• WHAT YOU WILL DO:
Return the lines below exactly, from the first line to the line that contains "COL = scene.collection". Leave out pictures.

◆ ◆ ◆ ◆

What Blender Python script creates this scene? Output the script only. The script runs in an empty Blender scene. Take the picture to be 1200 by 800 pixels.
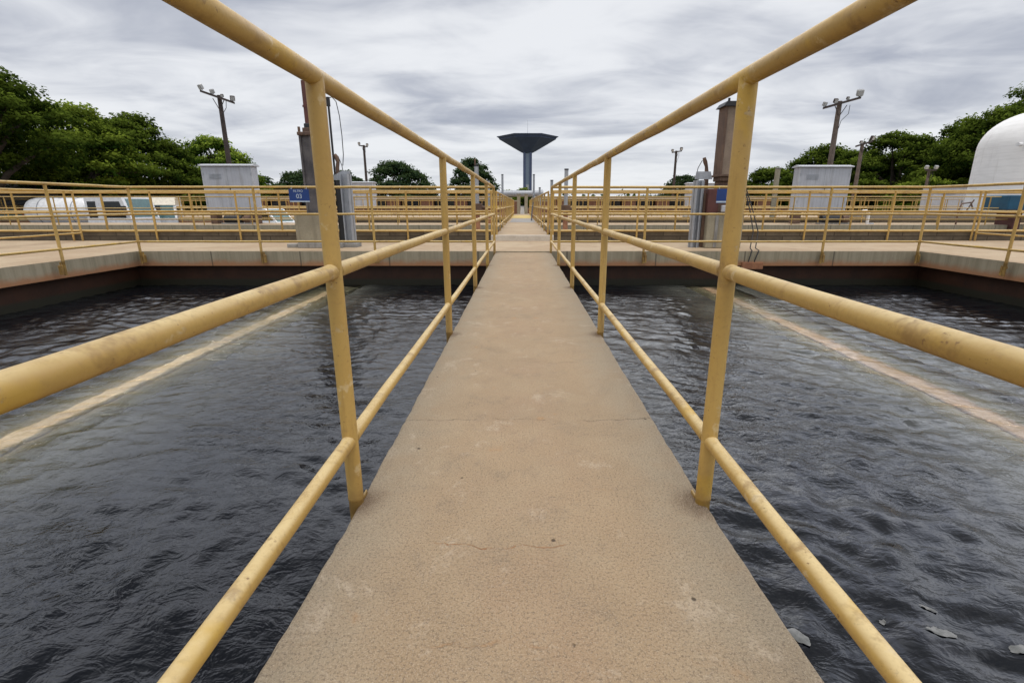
import bpy, math, random
import numpy as np
from mathutils import Vector, Matrix
random.seed(7); RNG = np.random.default_rng(7)
R = math.radians
scene = bpy.context.scene
COL = scene.collection

# ------------------------------------------------------------------ materials
class NT:
    def __init__(s, name):
        s.m = bpy.data.materials.new(name); s.m.use_nodes = True
        s.t = s.m.node_tree; s.n = s.t.nodes; s.l = s.t.links
        s.n.clear(); s.out = s.n.new('ShaderNodeOutputMaterial')
        s._pos = None
    def node(s, typ, **kw):
        n = s.n.new(typ)
        for k, v in kw.items(): setattr(n, k, v)
        return n
    def put(s, sock, v):
        if hasattr(v, 'is_linked'): s.l.new(v, sock)
        elif v is not None: sock.default_value = v
    def pos(s):
        if s._pos is None: s._pos = s.node('ShaderNodeNewGeometry').outputs['Position']
        return s._pos
    def obj(s): return s.node('ShaderNodeTexCoord').outputs['Object']
    def scale(s, v, sc):
        m = s.node('ShaderNodeMapping'); s.l.new(v, m.inputs['Vector']); m.inputs['Scale'].default_value = sc
        return m.outputs[0]
    def noise(s, vec, scale, detail=4, rough=.55, dist=0.0):
        n = s.node('ShaderNodeTexNoise'); s.l.new(vec, n.inputs['Vector'])
        n.inputs['Scale'].default_value = scale; n.inputs['Detail'].default_value = detail
        n.inputs['Roughness'].default_value = rough; n.inputs['Distortion'].default_value = dist
        return n.outputs[0]
    def ramp(s, f, a, b, lo=0.0, hi=1.0):
        n = s.node('ShaderNodeMapRange'); s.put(n.inputs[0], f)
        n.inputs[1].default_value = a; n.inputs[2].default_value = b
        n.inputs[3].default_value = lo; n.inputs[4].default_value = hi
        n.interpolation_type = 'SMOOTHSTEP'; return n.outputs[0]
    def math(s, op, a, b=None, c=None):
        n = s.node('ShaderNodeMath', operation=op); s.put(n.inputs[0], a)
        if b is not None: s.put(n.inputs[1], b)
        if c is not None: s.put(n.inputs[2], c)
        return n.outputs[0]
    def mix(s, f, a, b, mode='MIX'):
        n = s.node('ShaderNodeMix', data_type='RGBA', blend_type=mode)
        s.put(n.inputs[0], f)
        s.put(n.inputs[6], a if hasattr(a, 'is_linked') else (*a, 1) if len(a) == 3 else a)
        s.put(n.inputs[7], b if hasattr(b, 'is_linked') else (*b, 1) if len(b) == 3 else b)
        return n.outputs[2]
    def sep(s, v):
        n = s.node('ShaderNodeSeparateXYZ'); s.l.new(v, n.inputs[0]); return n.outputs
    def bump(s, h, strength=.3, dist=.01):
        n = s.node('ShaderNodeBump'); s.l.new(h, n.inputs['Height'])
        n.inputs['Strength'].default_value = strength; n.inputs['Distance'].default_value = dist
        return n.outputs[0]
    def bsdf(s, color, rough=.7, metal=0., normal=None, spec=.5, **kw):
        b = s.node('ShaderNodeBsdfPrincipled')
        s.put(b.inputs['Base Color'], color if hasattr(color, 'is_linked') else (*color, 1))
        s.put(b.inputs['Roughness'], rough); b.inputs['Metallic'].default_value = metal
        b.inputs['Specular IOR Level'].default_value = spec
        if normal is not None: s.l.new(normal, b.inputs['Normal'])
        s.l.new(b.outputs[0], s.out.inputs['Surface']); return b

def mottled(name, a, b, scale=3., rough=.7, metal=0., bump=.15, grime=None, fine=40):
    t = NT(name); p = t.pos()
    c = t.mix(t.ramp(t.noise(p, scale, 6, .6), .35, .65), a, b)
    f = t.noise(p, fine, 3, .6)
    c = t.mix(t.ramp(f, .35, .75, 0, .35), c, tuple(x*.55 for x in a))
    if grime:
        g = t.noise(t.scale(p, (6, 6, .7)), 1.5, 4, .6)
        c = t.mix(t.ramp(g, .5, .72, 0, .8), c, grime)
    t.bsdf(c, rough, metal, t.bump(f, bump, .01)); return t.m

def paint_material():
    t = NT('yellow_pipe_paint'); p = t.pos()
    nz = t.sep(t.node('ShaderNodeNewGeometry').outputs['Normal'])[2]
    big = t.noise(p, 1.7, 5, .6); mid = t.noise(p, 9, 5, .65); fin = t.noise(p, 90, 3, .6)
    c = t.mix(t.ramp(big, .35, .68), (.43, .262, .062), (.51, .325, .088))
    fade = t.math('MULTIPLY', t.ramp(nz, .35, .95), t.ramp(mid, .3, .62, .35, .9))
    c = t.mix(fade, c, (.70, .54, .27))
    c = t.mix(t.ramp(t.noise(p, 4.3, 4, .55), .60, .68, 0, .75), c, (.56, .345, .045))
    c = t.mix(t.ramp(t.noise(p, 26, 5, .75), .60, .70, 0, .6), c, (.22, .115, .035))
    c = t.mix(t.ramp(t.noise(p, 60, 3, .7), .66, .72, 0, .7), c, (.16, .07, .025))
    c = t.mix(t.ramp(t.noise(p, 13, 5, .7), .60, .68, 0, .5), c, (.68, .55, .33))
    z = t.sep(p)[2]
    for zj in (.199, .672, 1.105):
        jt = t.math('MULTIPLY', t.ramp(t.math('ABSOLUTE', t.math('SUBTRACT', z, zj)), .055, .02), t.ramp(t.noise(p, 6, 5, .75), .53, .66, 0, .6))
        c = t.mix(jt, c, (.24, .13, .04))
    drip = t.noise(t.scale(p, (28, 28, 2.2)), 1, 4, .65)
    c = t.mix(t.ramp(drip, .56, .72, 0, .45), c, (.30, .165, .04))
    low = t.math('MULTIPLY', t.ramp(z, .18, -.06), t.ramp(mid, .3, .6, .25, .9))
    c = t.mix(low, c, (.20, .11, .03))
    c = t.mix(t.ramp(fin, .5, .75, 0, .25), c, (.30, .18, .06))
    h = t.math('ADD', t.math('MULTIPLY', mid, 1.0), t.math('MULTIPLY', fin, .35))
    t.bsdf(c, t.ramp(mid, .3, .7, .42, .62), 0, t.bump(h, .35, .004)); return t.m

def walkway_material():
    t = NT('weathered_walkway_concrete'); p = t.pos(); x, y, z = t.sep(p)
    big = t.noise(p, 1.1, 5, .6); mid = t.noise(p, 5.5, 6, .65, .3); fin = t.noise(p, 150, 5, .8); grit = t.noise(p, 330, 2, .6)
    c = t.mix(t.ramp(big, .36, .64), (.352, .255, .155), (.405, .288, .172))
    c = t.mix(t.ramp(mid, .42, .72, 0, .5), c, (.44, .335, .212))
    c = t.mix(t.ramp(t.noise(p, 6.5, 9, .82, .2), .50, .64, 0, .5), c, (.235, .18, .122))
    ax = t.math('ABSOLUTE', x)
    edge = t.math('MULTIPLY', t.ramp(t.math('ADD', ax, t.math('MULTIPLY', t.math('SUBTRACT', big, .5), .35)), .22, .47), t.ramp(mid, .35, .6, .45, .9))
    c = t.mix(edge, c, (.37, .30, .205))
    c = t.mix(t.math('MULTIPLY', t.ramp(ax, .30, .05), t.ramp(t.noise(p, 1.9, 5, .65), .42, .62, 0, .4)), c, (.355, .232, .140))
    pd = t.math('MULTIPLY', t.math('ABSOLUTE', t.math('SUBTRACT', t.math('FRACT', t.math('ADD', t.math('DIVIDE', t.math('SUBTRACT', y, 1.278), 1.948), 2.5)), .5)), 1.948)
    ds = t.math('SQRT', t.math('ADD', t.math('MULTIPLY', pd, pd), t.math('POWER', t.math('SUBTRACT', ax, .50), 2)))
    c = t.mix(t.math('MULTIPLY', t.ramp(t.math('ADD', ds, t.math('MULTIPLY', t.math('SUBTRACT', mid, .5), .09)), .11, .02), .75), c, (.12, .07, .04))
    # bleached, worn patches
    patch = t.math('MULTIPLY', t.ramp(t.noise(p, 3.8, 9, .82, .5), .56, .62), .55)
    c = t.mix(patch, c, (.52, .42, .305))
    # dark aggregate specks and pale grit
    c = t.mix(t.ramp(fin, .45, .66, 0, .75), c, (.135, .10, .07))
    c = t.mix(t.ramp(grit, .52, .66, 0, .5), c, (.58, .48, .36))
    v = t.node('ShaderNodeTexVoronoi'); t.l.new(p, v.inputs['Vector']); v.inputs['Scale'].default_value = 14
    pit = t.math('MULTIPLY', t.ramp(v.outputs['Distance'], .10, .05), t.ramp(t.noise(p, 7, 2, .5), .56, .62))
    c = t.mix(t.math('MULTIPLY', pit, .8), c, (.055, .04, .03))
    # orange rust blooms
    c = t.mix(t.ramp(t.noise(p, 4.2, 5, .6, .2), .64, .74, 0, .5), c, (.44, .22, .08))
    # cracks across the slab
    wob = t.math('ADD', t.math('MULTIPLY', t.math('SUBTRACT', t.noise(p, 3.2, 4, .6), .5), .16),
                 t.math('MULTIPLY', t.math('SUBTRACT', t.noise(p, 22, 3, .6), .5), .035))
    yy = t.math('ADD', y, wob)
    hcr = None
    for (y0, xa, xb, w, colr, k) in ((1.085, -.27, .12, .0032, (.36, .15, .055), .65), (1.853, -.6, .6, .0030, (.12, .085, .06), .5),
                                     (3.74, -.22, .02, .007, (.05, .035, .025), .9), (.79, -.22, .06, .006, (.40, .21, .09), .35),
                                     (2.62, -.1, .55, .003, (.10, .07, .05), .45), (5.6, -.6, .3, .006, (.10, .07, .05), .7),
                                     (7.4, -.3, .6, .007, (.08, .06, .045), .7)):
        d = t.math('ABSOLUTE', t.math('SUBTRACT', yy, y0))
        f = t.math('MULTIPLY', t.ramp(d, w, w*.25), t.math('MULTIPLY', t.ramp(x, xa, xa+.05), t.ramp(x, xb, xb-.05)))
        f = t.math('MULTIPLY', f, t.ramp(t.noise(p, 11, 4, .7), .40, .56, .05, 1))
        c = t.mix(t.math('MULTIPLY', f, k), c, colr)
        hcr = f if hcr is None else t.math('MAXIMUM', hcr, f)
    # stained vertical faces
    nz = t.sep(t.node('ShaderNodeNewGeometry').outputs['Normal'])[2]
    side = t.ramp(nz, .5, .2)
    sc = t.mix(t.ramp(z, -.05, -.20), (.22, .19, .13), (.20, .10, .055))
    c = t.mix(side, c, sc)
    h = t.math('ADD', t.math('MULTIPLY', fin, .55), t.math('ADD', t.math('MULTIPLY', grit, .4), t.math('MULTIPLY', mid, .9)))
    h = t.math('SUBTRACT', t.math('SUBTRACT', h, t.math('MULTIPLY', hcr, .8)), t.math('MULTIPLY', pit, .8))
    t.bsdf(c, .86, 0, t.bump(h, .8, .007), .25); return t.m

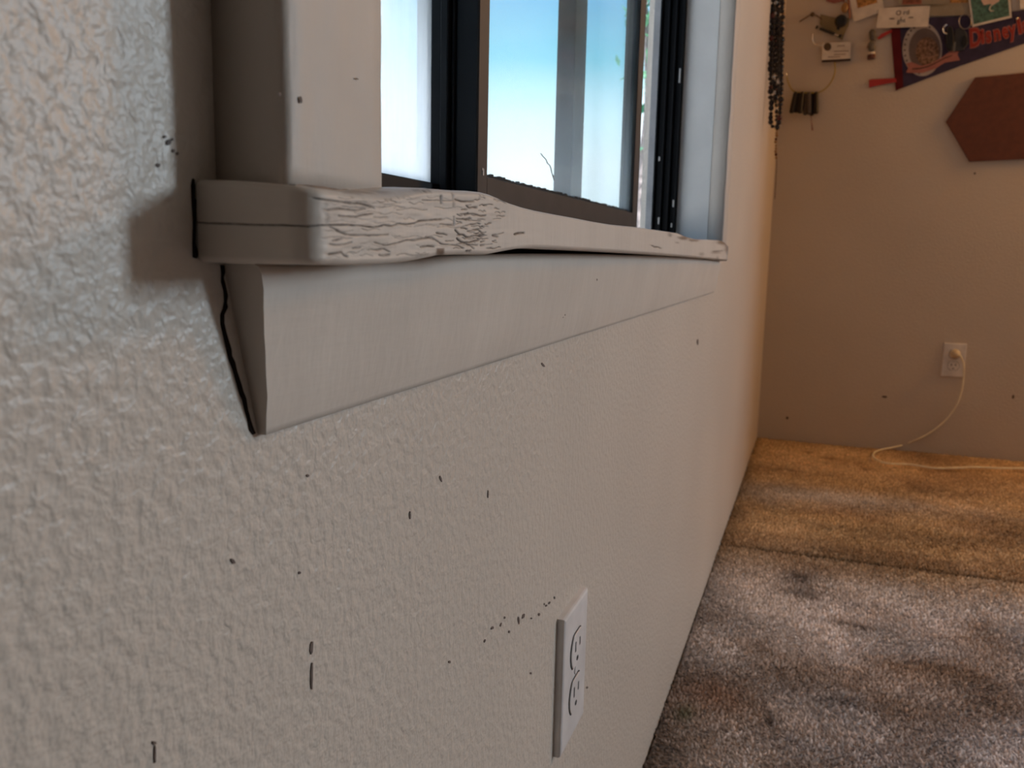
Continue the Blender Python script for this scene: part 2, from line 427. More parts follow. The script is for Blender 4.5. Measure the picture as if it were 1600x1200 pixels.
def pile(name, far):
    # pitch of the tufts grows slowly with distance
    X = []; Y = []
    y = 0.52
    rows = []
    while y < YB-0.004:
        p = 0.0043+0.0013*max(0, y-0.6)
        xmax = min(1.3, 0.05+0.42*y+0.12)
        xs = np.arange(0.004, xmax, p)
        rows.append((xs+npr.uniform(-.35, .35, len(xs))*p, np.full(len(xs), y)+npr.uniform(-.35, .35, len(xs))*p, np.full(len(xs), p)))
        y += p*1.15
    x = np.concatenate([r[0] for r in rows]); yy = np.concatenate([r[1] for r in rows]); p = np.concatenate([r[2] for r in rows])
    k = (yy > seam(x)+0.0035) if far else (yy < seam(x)-0.0035)
    k &= (yy < YB-0.004) & (x > 0.003)
    x, yy, p = x[k], yy[k], p[k]
    n = len(x)
    cl_ = 0.6*vnoise(x, yy*1.5, 75, 51)+0.4*vnoise(x, yy*1.5, 150, 52)
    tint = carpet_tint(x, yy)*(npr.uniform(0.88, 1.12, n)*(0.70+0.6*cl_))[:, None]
    z = carpet_height(x, yy)+0.003*(cl_-0.5)
    ang = npr.uniform(0, 2*math.pi, n)
    lx = npr.normal(0, .0022, n)+0.0016*(vnoise(x, yy, 14, 31)-.5)*2; ly = npr.normal(-.0008, .0022, n)+0.003*(vnoise(x, yy, 9, 33)-.5)*2
    ht = npr.uniform(-0.001, 0.0006, n)
    V = np.zeros((n, 4, 3)); w = p*0.95
    for q in range(3):
        a = ang+q*2*math.pi/3
        V[:, q, 0] = x+np.cos(a)*w; V[:, q, 1] = yy+np.sin(a)*w; V[:, q, 2] = z-0.0065
    V[:, 3, 0] = x+lx; V[:, 3, 1] = yy+ly; V[:, 3, 2] = z+ht
    V = V.reshape(-1, 3)
    Fc = np.array([[0, 1, 3], [1, 2, 3], [2, 0, 3]])[None]+4*np.arange(n)[:, None, None]
    Fc = Fc.reshape(-1, 3)
    # plain carpet plane under the tufts and out to the unseen part of the room
    nb = len(V)
    me = bpy.data.meshes.new(name)
    gx = np.concatenate([np.arange(0.003, 1.4, 0.03), np.linspace(1.45, XR-.01, 12)])
    gy = np.linspace(0, 1, 90)
    GX, GT = np.meshgrid(gx, gy)
    if far: GY = seam(GX)+0.003+(YB-0.003-seam(GX)-0.003)*GT
    else: GY = -0.35+(seam(GX)-0.003+0.35)*GT  # carpet ends behind the viewer; unseen dark slab there cuts bounced light
    gv = np.stack([GX.ravel(), GY.ravel(), carpet_height(GX.ravel(), GY.ravel())-0.0048], 1)
    W_ = len(gx)
    idx = np.arange(len(gx)*len(gy)).reshape(len(gy), W_)
    gq = np.stack([idx[:-1, :-1], idx[:-1, 1:], idx[1:, 1:], idx[1:, :-1]], -1).reshape(-1, 4)
    gt = np.concatenate([gq[:, [0, 1, 2]], gq[:, [0, 2, 3]]])+nb
    AV = np.concatenate([V, gv]); AF = np.concatenate([Fc, gt])
    me.vertices.add(len(AV)); me.vertices.foreach_set('co', AV.ravel().astype(np.float32))
    me.loops.add(len(AF)*3); me.loops.foreach_set('vertex_index', AF.ravel().astype(np.int32))
    me.polygons.add(len(AF)); me.polygons.foreach_set('loop_start', np.arange(0, len(AF)*3, 3, dtype=np.int32))
    me.update(calc_edges=True)
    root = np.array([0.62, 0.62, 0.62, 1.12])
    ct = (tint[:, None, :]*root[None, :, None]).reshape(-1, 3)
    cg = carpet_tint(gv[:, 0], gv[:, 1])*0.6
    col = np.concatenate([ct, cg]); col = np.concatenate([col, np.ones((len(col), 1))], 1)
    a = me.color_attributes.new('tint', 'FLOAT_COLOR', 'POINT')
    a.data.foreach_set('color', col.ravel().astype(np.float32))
    me.materials.append(M_CARPET)
    o = bpy.data.objects.new(name, me); C.objects.link(o); o.parent = floor
    o['kind'] = 'stuff'
    return o
pile('carpet_section', False)['label'] = 'grey-beige nearer carpet with dark stains'
pile('carpet_section', True)['label'] = 'golden-brown carpet beyond the seam'

# ------------------------------------------------------------------ windowsill with its cracked, swollen front
SILL_Y0 = 0.2021
def xf_of(y): return 0.0385+(0.025-0.0385)*np.clip((y-0.21)/(1.43-0.21), 0, 1)
def front_pt(u, v):
    y = 0.4
    for _ in range(25): y = at(u, v, 0, float(xf_of(y)))[1]
    return at(u, v, 0, float(xf_of(y)))
top_px = [(440,287),(470,290),(500,293),(535,297.5),(560,301),(585,303.5),(607,305),(625,304),(645,299),(665,294.5),(680,294.5),(700,296),(720,297.5),(740,298),(755,299.5),(770,303.5),(785,310),(800,317),(820,323.5),(840,328.5),(870,334.5),(900,340),(930,346),(960,351),(1000,355),(1030,359.5),(1050,362.5),(1060,364),(1075,370),(1090,374),(1110,374.5),(1125,375.5),(1133,378),(1138,384)]
in_px = [(440,287),(500,292),(560,297),(600,296.5),(640,293),(660,292),(680,293)]
bot_px = [(440,413.5),(480,414),(540,415),(600,414),(640,410),(665,405),(690,400),(720,398.5),(767,398.5),(790,393.5),(810,390),(830,388),(860,388.5),(900,390.5),(955,393),(1030,397.5),(1090,402),(1120,405),(1138,408)]
def interp(tab, u): return float(np.interp(u, [p[0] for p in tab], [p[1] for p in tab]))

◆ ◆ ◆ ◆

• WRITTEN REPLY:
What Blender Python script creates this scene? Output the script only. The script runs in an empty Blender scene. Take the picture to be 1200 by 800 pixels.
import bpy, math, random
import numpy as np
from mathutils import Vector, Matrix
random.seed(7); RNG = np.random.default_rng(7)
R = math.radians
scene = bpy.context.scene
COL = scene.collection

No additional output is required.